The Traditional Future

A prominent U.S. sociologist and student of professions, Andrew Abbott of the University of Chicago, has written a thought-provoking thesis on what he terms “library research” — that is, research as performed with library-held resources by historians, et. al, via the reading and browsing of texts — compared to social science research, which has a more linear, "Idea->Question->Data->Method->Result" type of methodology.

The pre-print, “The Traditional Future: A Computational Theory of Library Research,” is full of insights about library centric research, including intriguing parallels between library research and neural net computing architectures; a comparison that made me think anew, and with more clarity, about how the science of history is conducted. Armed with a distinctive interpretation of library research, Abbott is able to draw some incisive conclusions about the ramifications of large repositories of digitized texts (such as Google Book Search) on the conduct of scholarship.

Library research, Abbott notes, “is not interested in creating a model of reality based on fixed meanings and then querying reality whether this model is right or wrong. … Rather, it seeks to contribute to an evolving conversation about what human activity means. Its premise is that the real world has no inherent or single meaning, but becomes what we make it.”

This has immediate ramifications for the potential utility of search premised on concordance-based indexes for humanistic research. “[I]t is by no means clear that increasing the efficiency of library research will improve its overall quality. For example, it is not clear that increasing the speed of access to library materials by orders of magnitude has improved the quality of library-based research.”

There are other, inherently structural characteristics of how automated discovery is provisioned that bear on the optimization of library research. One of these impacts relates to the presence of noise, or randomness, that inevitably arises when there are multiple paths to discovery. With more and more information accessible through a dwindling paucity of search interfaces, the variation in returned results is reduced. Research is not served well when one receives the same answers to the same questions; no learning lies there.

As anyone who has worked in optimization recently knows, stripping the randomness out of a computing system is a bad idea. Harnessing randomness is what optimization is all about today. (Even algorithms designed for convergence make extensive use of randomness, and it is clear that library research in particular thrives on it.) But it is evident that much of the technologization of libraries is destroying huge swaths of randomness.
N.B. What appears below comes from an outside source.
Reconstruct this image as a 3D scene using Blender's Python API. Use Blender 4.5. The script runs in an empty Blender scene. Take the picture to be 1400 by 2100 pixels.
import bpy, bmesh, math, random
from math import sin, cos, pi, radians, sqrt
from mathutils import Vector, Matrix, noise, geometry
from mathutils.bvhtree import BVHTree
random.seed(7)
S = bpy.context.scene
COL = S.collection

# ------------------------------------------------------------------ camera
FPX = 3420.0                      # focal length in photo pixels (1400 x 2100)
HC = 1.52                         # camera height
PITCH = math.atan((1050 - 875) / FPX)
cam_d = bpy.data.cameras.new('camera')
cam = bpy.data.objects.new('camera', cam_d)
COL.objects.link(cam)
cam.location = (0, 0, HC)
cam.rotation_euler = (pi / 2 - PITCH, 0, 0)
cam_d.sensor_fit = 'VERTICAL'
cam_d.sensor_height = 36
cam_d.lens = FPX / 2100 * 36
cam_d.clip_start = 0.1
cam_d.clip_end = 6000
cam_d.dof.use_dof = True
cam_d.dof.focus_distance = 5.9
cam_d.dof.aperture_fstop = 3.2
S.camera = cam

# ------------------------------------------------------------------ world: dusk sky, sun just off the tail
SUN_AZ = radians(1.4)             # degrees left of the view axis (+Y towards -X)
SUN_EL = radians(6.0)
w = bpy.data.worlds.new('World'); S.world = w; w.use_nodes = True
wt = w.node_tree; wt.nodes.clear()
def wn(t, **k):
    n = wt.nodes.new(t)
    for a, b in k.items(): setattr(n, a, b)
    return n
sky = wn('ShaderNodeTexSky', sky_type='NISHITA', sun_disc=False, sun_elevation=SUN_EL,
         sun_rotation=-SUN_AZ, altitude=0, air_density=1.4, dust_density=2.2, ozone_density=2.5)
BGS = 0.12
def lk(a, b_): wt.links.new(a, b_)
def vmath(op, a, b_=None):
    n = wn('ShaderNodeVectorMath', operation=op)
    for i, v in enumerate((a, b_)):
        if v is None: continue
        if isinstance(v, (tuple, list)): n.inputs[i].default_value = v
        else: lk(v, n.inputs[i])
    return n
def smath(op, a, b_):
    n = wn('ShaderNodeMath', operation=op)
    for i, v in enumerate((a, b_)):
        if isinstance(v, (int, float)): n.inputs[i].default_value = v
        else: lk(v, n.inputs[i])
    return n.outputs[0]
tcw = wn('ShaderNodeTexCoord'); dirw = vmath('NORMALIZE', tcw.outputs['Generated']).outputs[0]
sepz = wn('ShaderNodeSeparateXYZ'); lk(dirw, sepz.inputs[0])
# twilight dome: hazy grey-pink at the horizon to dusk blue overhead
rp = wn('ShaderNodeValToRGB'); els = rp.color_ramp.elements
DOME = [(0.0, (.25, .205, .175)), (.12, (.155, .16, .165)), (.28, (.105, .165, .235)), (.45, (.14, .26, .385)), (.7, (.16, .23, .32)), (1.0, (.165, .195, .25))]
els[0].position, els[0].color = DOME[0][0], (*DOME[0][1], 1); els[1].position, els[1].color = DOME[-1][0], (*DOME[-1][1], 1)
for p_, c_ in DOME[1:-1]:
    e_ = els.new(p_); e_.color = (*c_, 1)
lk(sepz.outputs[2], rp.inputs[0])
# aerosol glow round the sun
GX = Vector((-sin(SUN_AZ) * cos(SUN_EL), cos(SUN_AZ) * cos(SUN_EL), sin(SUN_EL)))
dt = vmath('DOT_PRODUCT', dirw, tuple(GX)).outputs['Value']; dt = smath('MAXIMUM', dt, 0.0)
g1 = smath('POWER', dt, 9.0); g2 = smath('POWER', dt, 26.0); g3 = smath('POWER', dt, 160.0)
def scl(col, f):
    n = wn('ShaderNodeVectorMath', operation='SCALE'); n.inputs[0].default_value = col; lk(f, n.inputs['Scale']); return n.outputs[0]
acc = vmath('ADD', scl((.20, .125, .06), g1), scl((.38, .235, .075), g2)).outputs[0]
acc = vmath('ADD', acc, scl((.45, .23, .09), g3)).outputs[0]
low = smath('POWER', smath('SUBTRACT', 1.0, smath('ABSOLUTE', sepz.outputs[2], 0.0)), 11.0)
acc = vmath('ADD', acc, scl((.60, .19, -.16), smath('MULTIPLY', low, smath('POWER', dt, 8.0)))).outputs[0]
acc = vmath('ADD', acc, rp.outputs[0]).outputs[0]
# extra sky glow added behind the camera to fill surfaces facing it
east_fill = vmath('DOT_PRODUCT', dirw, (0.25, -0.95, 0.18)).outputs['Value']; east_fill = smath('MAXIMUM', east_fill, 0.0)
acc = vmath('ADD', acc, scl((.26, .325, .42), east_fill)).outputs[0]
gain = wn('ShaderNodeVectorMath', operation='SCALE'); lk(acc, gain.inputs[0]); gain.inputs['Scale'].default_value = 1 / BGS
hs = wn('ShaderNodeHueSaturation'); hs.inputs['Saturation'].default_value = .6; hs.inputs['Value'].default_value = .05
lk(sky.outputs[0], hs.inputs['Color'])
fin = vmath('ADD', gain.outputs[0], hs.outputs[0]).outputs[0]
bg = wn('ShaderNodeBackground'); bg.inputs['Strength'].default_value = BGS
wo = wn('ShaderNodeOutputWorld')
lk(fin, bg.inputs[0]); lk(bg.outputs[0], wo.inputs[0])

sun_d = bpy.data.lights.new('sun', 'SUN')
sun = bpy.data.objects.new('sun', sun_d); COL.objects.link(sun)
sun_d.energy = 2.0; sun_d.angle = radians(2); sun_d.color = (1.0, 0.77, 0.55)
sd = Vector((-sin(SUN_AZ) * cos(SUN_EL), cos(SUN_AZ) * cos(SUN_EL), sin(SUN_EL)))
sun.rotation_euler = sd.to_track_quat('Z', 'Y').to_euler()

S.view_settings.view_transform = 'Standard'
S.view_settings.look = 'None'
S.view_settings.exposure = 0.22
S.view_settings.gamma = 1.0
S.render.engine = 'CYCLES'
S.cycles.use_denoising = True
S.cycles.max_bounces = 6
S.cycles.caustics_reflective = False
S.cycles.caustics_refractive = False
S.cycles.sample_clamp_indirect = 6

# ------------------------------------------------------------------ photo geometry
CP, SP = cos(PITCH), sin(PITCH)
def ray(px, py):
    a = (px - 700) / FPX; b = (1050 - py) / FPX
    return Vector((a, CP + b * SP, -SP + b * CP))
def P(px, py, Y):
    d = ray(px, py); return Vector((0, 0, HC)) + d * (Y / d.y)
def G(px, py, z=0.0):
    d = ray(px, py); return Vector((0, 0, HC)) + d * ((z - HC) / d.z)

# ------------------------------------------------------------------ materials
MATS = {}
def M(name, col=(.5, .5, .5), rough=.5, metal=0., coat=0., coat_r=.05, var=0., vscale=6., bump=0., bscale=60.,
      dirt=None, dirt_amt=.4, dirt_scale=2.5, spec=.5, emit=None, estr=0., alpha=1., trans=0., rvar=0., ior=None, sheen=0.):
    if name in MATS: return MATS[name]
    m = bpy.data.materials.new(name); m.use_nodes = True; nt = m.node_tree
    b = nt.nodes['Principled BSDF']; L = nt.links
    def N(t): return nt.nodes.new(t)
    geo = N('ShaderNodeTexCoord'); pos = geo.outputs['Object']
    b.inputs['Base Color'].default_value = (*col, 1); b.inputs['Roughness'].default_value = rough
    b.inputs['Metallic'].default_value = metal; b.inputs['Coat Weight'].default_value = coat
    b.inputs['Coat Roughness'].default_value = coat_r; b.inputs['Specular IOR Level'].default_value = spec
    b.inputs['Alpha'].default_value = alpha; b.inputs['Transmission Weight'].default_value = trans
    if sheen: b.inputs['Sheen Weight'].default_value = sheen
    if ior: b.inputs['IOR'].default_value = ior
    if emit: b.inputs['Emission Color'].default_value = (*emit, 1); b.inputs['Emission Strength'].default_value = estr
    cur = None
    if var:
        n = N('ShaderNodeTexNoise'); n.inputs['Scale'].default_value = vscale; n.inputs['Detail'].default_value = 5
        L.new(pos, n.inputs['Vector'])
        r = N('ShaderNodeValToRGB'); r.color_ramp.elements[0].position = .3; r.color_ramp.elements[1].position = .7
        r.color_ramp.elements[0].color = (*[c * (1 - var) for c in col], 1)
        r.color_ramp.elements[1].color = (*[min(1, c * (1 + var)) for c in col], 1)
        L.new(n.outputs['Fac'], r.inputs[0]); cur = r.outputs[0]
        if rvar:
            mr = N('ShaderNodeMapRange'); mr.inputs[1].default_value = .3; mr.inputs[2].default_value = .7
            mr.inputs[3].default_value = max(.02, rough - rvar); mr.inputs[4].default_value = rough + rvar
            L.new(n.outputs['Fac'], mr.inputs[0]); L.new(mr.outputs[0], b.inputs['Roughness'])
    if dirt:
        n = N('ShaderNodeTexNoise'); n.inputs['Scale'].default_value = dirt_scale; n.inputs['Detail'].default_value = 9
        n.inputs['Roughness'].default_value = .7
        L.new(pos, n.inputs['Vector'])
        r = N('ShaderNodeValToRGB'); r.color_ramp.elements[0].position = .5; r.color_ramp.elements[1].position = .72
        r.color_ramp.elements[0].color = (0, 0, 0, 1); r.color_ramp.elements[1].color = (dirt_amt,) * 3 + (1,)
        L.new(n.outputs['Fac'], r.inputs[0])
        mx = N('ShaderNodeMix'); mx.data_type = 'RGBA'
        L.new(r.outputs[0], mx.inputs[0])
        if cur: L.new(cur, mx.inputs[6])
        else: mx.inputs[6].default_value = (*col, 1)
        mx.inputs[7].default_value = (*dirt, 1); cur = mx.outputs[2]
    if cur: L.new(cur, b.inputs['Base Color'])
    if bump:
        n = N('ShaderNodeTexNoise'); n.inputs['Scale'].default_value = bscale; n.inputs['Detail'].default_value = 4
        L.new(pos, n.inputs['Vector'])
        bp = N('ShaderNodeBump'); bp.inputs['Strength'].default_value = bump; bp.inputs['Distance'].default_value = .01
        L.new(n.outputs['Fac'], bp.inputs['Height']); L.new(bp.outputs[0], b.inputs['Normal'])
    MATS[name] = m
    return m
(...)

First, the reduction of access to a relatively small number of search engines, with fairly simple-minded indexing systems — most typically concordance indexing (not keywords, which are assigned by humans) — has meant a vast decrease in the randomness of retrieval. Everybody who asks the same questions of the same sources gets the same answers. The centralization and simplification of access tools thus has major and dangerous consequences. This comes even through reduction of temporal randomness. In major indexes without cumulations – the Readers Guide, for example – substantial randomness was introduced by the fact that researchers in different periods tended to see different references. With complete cumulations, that variation is gone.

That’s an interesting observation – almanacs or compilations often present slices, or ever-varying accumulations of results, and so even identical questions would inevitably return different results depending upon when in the publication sequence they were asked. As more and more information is aggregated into composite sets, this temporal variation is also lost.

Dr. Abbott makes a final point about the transformation of browsing and discovery, and the underlying nature of library based research – often, the investigator doesn’t quite know exactly what they are looking for, just as much if not more than merely not knowing the best sources to look in.

This argument makes it clear why “efficient” search is actually dangerous. The more technology allows us to find exactly what we want the more we lose this browsing power. But library research, as any real adept knows, consists in the first instance in knowing, when you run across something suddenly interesting, that you ought to have wanted to look for it in the first place. Library research is almost never a matter of looking for known items. But looking for known items is the true – indeed the only – glory of the technological library. The technological library thus helps us do something faster but it is something we almost never want to do and, furthermore, it strips us in the process of much of the randomness-in-order on which browsing naturally feeds. In this sense, the technologized library is a disaster.

Google Book Search is a wonderful thing. But it not so wonderful that we should assume it will transform education and research. Nor should we assume that in the future we might not be able to generate architectures that make books live more intelligently amongst each other – and more freely – than anything that Google might envision. As libraries who might be participating in digitization: let us challenge the fundamental assumptions we are handed – that must seem so dangerously obvious – and rethink the landscape of our profession, and how we might best support our real work of learning.